That is because African-Americans in the past were sent to the backs and balconies of white churches to worship on Sundays in silence, narrator Charles Harris said.

“They could not worship with claps, instruments or ‘amens,’” he said.

Shemeka Ware sings for the gathered crowd during the performance. (Jay Sowers \ The Natchez Democrat)

Shemeka Ware sings for the gathered crowd during the performance. (Jay Sowers \ The Natchez Democrat)

Religion played a very vital part in the lives of slaves and freemen, Harris said. Their songs consoled and strengthened them through their time of captivity and oppression, he said.

Narration also educates the audience on the history of Rose Hill Missionary Baptist Church, the oldest organized black Baptist congregation in Mississippi, and Holy Family Catholic Church.

During the performance the choir members, dressed in traditional, brightly colored African clothing, also play the parts of various prominent African-Americans from Natchez’s past.

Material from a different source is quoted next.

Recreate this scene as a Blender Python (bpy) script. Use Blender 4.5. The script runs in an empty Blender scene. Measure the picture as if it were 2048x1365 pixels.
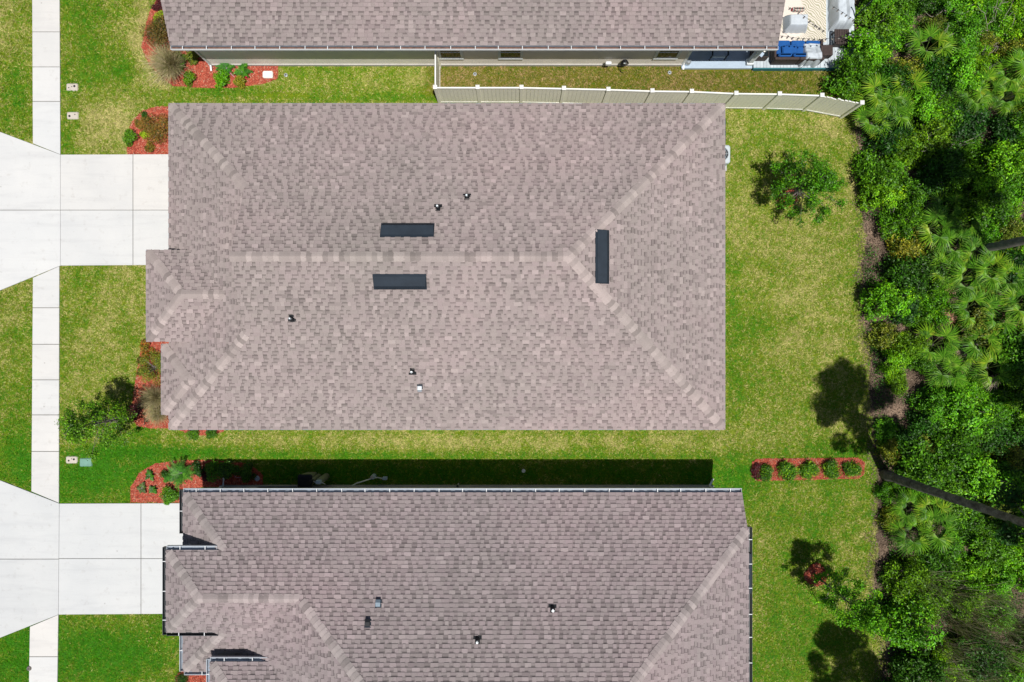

They tell the stories of Ibrahima, the African prince who was captured and sold into slavery in Natchez, Elizabeth Taylor Greenfield, a Natchez-born opera singer who eventually performed for Queen Victoria in 1854, Richard Wright, William Johnson and others.

Harris urges the audience to “listen quietly to the voices of the past.”

“No voice speaks as forcefully as the voice of Natchez,” he said.